Don't think we can. Today I lived and eventually embraced how I "be". I say eventually, because it took some time to get where I intended to end up due to the need to work through my patterns."The dance" headlined the morning. I adopted this term during my coursework when I noticed I'd pick away at little tasks not associated with what I really needed to do - a pleasant way of saying that is I was ramping up or getting in the mood - huh! It's total avoidance behavior - whose kidding who here? Now that I know what I do, I can laugh. Somewhere I read that the kind of avoidance behavior I enjoy so much means that the pending task is intimidating … YA THINK?? I can always find something to divert my attention.
It's all about our patterns - recognizing them as well. Patterns…isn't that a Simon and Garfunkel song? (I digress -- see how easy that is?) …And the patterns still remain on the wall where darkness fell…aah, the 60's.
Avoidance behavior can yield good stuff though: I got on someones calendar from the State Department of Education to talk about their initiatives for online learning. This is an area I am considering focusing my dissertation on so that's pretty dang cool. It starts with a calendar appointment, right?
Ultimately (and inching closer to my goal) I found myself sitting at my computer but doing stupid (read: non-comps) stuff like weeding through my emails, cleaning off my desktop, and deciding on a new image for my screen.

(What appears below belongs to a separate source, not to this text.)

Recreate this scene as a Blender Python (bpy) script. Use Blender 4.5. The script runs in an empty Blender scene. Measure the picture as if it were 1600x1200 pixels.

Thanks to an email from a recent comps passee … the image in this entry now brings a grin to my face when I look at my computer. (Thanks ST!)
Suddenly (and that's how quickly it happens) I was super on-task and chuckling once again at myself. It just takes me awhile to get in the groove and I accept that. In courses it took me the first week or so to “get there”. If it took me a week to "get there" for comps, 25% of my time would be gone. That luxury isn’t feasible in this situation. If I went by the 10% "get there" rule from coursework, then on day 2.8 I should be groovin. Sounds like the 2.8 kids statistic for American families – we all know what the .8 looks like….not!! I'm looking forward to tomorrow evening when the 2.8th day arrives.
Despite hearing the news today that someone I thought FO SHO would pass comps, did not – I have to get that out of my head and focus on having confidence my abilities, infuse myself with compassion, and know that I can do this (as much as I hate using that Capellaism).